WORK TO DO: Repeat every line, exactly, from the very first through the one where "1), 20, .35)" appears. Add nothing else.

SOURCE EXCERPT:
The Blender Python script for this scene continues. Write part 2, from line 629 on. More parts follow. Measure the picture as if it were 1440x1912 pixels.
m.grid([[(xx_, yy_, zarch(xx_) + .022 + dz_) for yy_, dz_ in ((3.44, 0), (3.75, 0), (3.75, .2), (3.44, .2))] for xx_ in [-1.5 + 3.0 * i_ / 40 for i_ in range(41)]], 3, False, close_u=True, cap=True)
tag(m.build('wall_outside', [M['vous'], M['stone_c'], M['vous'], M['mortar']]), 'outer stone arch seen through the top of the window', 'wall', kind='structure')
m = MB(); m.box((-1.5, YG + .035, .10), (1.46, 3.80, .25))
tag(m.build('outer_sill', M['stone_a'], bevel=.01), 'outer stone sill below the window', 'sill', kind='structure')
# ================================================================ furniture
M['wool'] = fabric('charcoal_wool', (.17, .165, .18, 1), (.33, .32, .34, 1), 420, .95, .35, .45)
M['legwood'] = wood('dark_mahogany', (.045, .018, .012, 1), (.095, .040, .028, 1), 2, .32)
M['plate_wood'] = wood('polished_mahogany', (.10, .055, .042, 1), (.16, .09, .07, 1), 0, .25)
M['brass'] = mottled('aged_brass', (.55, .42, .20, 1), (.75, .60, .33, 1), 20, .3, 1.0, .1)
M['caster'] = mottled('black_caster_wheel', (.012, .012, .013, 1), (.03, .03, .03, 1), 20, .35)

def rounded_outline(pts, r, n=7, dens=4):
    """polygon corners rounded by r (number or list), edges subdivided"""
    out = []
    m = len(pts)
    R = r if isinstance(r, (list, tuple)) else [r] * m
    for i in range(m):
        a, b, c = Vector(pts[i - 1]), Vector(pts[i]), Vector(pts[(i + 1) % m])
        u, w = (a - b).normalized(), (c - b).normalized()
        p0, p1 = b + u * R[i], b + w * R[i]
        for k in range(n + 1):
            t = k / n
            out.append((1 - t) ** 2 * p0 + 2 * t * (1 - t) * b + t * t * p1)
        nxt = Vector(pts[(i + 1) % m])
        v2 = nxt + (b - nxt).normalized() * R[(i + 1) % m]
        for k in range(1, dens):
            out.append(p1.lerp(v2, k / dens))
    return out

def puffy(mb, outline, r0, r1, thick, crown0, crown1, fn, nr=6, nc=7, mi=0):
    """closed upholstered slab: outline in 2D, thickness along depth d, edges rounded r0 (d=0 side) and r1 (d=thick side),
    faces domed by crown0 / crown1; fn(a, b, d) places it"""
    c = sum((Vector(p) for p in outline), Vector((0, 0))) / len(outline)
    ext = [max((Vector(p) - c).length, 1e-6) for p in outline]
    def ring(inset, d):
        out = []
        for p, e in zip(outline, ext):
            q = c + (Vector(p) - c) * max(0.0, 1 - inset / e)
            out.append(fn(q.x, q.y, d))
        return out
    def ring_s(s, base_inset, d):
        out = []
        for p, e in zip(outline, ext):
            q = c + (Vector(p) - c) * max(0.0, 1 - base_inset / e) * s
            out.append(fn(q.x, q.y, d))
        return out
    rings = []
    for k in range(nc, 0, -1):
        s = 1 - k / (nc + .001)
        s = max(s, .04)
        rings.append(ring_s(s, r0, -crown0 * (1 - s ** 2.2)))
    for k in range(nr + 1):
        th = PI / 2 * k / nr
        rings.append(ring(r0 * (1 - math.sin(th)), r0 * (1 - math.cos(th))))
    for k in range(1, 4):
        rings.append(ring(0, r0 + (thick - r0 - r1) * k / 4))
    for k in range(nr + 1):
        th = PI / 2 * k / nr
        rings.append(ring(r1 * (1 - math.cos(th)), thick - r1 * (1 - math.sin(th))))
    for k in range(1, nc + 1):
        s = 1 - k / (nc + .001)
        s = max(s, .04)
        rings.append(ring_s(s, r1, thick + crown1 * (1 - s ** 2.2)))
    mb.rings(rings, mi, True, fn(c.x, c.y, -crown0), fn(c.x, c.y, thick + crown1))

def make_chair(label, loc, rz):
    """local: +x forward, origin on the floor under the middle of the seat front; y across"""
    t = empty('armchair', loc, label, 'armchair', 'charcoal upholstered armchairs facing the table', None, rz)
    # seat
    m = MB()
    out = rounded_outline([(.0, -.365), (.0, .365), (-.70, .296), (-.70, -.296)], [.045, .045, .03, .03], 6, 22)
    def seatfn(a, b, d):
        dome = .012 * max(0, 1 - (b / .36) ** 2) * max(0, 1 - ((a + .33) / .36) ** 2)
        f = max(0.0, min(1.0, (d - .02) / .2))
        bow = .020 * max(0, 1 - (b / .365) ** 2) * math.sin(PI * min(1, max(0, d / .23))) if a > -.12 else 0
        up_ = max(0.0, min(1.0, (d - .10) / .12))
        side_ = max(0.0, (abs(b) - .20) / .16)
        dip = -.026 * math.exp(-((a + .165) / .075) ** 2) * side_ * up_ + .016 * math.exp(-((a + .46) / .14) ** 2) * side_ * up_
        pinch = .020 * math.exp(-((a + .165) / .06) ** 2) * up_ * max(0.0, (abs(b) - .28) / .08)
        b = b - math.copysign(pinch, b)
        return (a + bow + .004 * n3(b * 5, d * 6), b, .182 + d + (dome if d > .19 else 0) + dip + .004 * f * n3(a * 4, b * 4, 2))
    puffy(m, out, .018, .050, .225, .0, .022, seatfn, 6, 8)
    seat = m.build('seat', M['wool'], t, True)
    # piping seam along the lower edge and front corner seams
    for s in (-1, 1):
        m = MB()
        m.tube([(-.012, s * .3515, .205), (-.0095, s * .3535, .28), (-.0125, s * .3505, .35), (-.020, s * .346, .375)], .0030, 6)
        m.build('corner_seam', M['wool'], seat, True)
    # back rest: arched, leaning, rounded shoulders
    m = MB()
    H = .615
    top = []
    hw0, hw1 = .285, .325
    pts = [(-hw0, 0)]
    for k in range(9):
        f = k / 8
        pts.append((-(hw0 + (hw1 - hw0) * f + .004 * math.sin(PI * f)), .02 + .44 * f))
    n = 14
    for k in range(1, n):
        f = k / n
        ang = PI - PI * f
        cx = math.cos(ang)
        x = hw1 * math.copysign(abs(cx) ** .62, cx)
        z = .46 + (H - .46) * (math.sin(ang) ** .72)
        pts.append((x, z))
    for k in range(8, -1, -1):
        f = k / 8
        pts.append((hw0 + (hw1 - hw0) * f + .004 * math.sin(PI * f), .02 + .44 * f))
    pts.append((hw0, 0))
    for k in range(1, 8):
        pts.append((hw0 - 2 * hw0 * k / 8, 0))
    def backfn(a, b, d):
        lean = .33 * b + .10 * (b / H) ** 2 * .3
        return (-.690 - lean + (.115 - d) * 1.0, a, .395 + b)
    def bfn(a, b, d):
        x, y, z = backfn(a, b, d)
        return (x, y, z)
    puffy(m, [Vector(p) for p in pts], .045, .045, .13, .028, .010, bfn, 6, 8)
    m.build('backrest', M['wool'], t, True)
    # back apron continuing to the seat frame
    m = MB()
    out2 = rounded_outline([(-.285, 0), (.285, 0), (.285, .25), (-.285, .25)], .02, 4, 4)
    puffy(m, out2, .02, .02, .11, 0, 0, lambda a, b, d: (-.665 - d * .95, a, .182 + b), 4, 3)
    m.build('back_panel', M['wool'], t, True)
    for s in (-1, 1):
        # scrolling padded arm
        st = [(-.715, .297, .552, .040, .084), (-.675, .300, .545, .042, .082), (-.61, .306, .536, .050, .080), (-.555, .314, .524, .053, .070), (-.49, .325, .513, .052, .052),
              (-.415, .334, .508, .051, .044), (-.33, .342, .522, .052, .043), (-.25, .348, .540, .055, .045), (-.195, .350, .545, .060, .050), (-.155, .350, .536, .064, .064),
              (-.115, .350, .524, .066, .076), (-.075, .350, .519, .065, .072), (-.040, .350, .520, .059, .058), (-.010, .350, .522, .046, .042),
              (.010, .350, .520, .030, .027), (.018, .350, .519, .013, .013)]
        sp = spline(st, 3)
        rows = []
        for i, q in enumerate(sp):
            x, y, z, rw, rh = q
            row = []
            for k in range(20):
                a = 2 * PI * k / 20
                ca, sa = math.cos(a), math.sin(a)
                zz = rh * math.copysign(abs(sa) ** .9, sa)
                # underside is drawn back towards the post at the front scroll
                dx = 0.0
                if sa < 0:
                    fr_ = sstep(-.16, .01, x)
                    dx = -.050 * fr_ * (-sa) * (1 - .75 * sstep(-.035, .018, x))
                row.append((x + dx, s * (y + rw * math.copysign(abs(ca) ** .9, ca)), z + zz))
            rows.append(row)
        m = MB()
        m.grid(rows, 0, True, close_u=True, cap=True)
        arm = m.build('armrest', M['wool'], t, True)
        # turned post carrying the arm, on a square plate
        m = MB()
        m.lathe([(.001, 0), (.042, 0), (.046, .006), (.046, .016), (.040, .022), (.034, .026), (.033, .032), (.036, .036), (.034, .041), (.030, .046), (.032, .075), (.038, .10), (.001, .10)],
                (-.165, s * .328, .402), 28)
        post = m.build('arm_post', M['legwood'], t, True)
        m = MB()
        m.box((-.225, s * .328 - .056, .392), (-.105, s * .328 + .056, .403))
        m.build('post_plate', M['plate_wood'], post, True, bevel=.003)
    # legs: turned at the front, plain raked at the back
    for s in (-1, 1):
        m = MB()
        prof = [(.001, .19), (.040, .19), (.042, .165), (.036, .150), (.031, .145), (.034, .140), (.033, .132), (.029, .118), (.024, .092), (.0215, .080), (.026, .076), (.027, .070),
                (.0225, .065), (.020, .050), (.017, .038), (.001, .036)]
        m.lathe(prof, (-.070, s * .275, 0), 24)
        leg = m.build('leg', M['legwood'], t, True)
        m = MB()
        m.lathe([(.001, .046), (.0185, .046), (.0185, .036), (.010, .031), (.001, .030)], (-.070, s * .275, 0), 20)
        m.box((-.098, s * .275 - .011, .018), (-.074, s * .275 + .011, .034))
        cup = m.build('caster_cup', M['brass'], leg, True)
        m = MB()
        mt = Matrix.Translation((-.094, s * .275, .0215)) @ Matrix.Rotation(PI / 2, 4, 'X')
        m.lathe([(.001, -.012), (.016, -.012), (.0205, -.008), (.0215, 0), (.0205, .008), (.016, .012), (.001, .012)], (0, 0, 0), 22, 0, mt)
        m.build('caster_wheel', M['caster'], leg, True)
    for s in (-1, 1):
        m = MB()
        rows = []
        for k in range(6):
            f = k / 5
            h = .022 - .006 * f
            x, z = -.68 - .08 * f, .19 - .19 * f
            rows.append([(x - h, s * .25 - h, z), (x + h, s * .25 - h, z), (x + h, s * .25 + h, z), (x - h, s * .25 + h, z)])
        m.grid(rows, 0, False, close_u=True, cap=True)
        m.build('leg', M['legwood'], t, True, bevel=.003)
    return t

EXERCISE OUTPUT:
The Blender Python script for this scene continues. Write part 2, from line 629 on. More parts follow. Measure the picture as if it were 1440x1912 pixels.
m.grid([[(xx_, yy_, zarch(xx_) + .022 + dz_) for yy_, dz_ in ((3.44, 0), (3.75, 0), (3.75, .2), (3.44, .2))] for xx_ in [-1.5 + 3.0 * i_ / 40 for i_ in range(41)]], 3, False, close_u=True, cap=True)
tag(m.build('wall_outside', [M['vous'], M['stone_c'], M['vous'], M['mortar']]), 'outer stone arch seen through the top of the window', 'wall', kind='structure')
m = MB(); m.box((-1.5, YG + .035, .10), (1.46, 3.80, .25))
tag(m.build('outer_sill', M['stone_a'], bevel=.01), 'outer stone sill below the window', 'sill', kind='structure')
# ================================================================ furniture
M['wool'] = fabric('charcoal_wool', (.17, .165, .18, 1), (.33, .32, .34, 1), 420, .95, .35, .45)
M['legwood'] = wood('dark_mahogany', (.045, .018, .012, 1), (.095, .040, .028, 1), 2, .32)
M['plate_wood'] = wood('polished_mahogany', (.10, .055, .042, 1), (.16, .09, .07, 1), 0, .25)
M['brass'] = mottled('aged_brass', (.55, .42, .20, 1), (.75, .60, .33, 1), 20, .3, 1.0, .1)
M['caster'] = mottled('black_caster_wheel', (.012, .012, .013, 1), (.03, .03, .03, 1), 20, .35)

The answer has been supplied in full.